In order for XYZ Exporting to remain compliant with U.S. laws and regulations, XYZ Exporting must check the watch lists for the names of the foreign buyer, and the domestic seller – in this case, ABC Sales.  Because ABC Sales has been placed on the Debarred List, the rifle is tainted and cannot be exported from the U.S.  Recall that the regulation prohibits ABC Sales being indirectly involved in the export transaction.  While the transaction could be masked (perhaps by passing through several parties prior to arriving at XYZ Exporters) the transaction cannot legally occur, as ABC Sales would always be indirectly involved in the transaction.  U.S. parties must verify all parties to an export transaction, whether foreign or domestic.

Denied Parties NOT on the Lists
The five watch lists are available to anyone, worldwide.  There are additional watch lists generated by other U.S. Governmental agencies that are not published, yet act to prohibit the listed parties from U.S. export transactions.  In a recent case, a Canadian buyer was not listed within any of the five official watch lists.  Nevertheless, export license applications involving the Canadian party were repeatedly denied.  Efforts to determine the nature of the denial were rebuffed, with no clear or cogent answer provided as to why the license applications were denied.  Parties conducting exports from the U.S. cannot (and are not) responsible for involvement with parties on any private watch list.
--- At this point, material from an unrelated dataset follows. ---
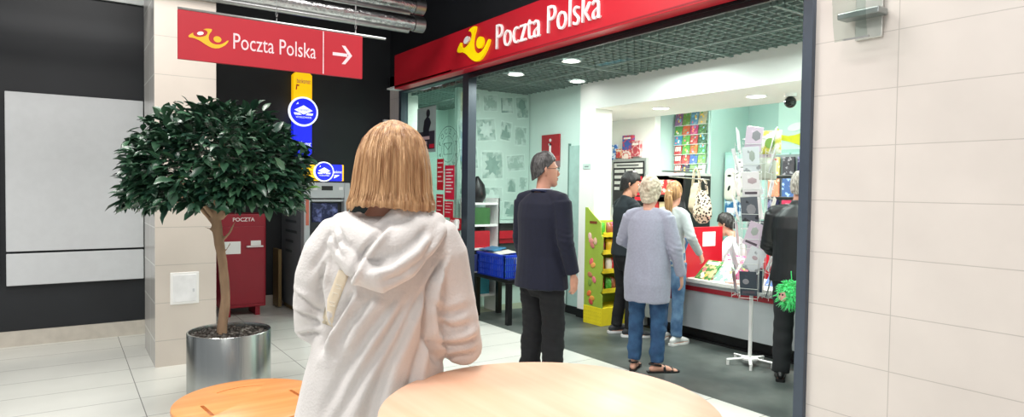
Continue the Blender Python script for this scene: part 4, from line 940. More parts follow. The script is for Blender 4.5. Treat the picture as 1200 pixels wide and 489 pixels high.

Parties buying or selling U.S. made defense articles should be aware that being omitted from the five watch lists is not in any way verification that the parties involved in the transaction are legitimate – only that there is no known information to show otherwise.  In this trade, one must avoid the unscrupulous, dubious, and otherwise immoral parties if only to stay out of trouble personally.  The five watch lists are updated regularly – check them frequently to verify that all parties to a transaction are legitimate and conducting business within the bounds of U.S. export law.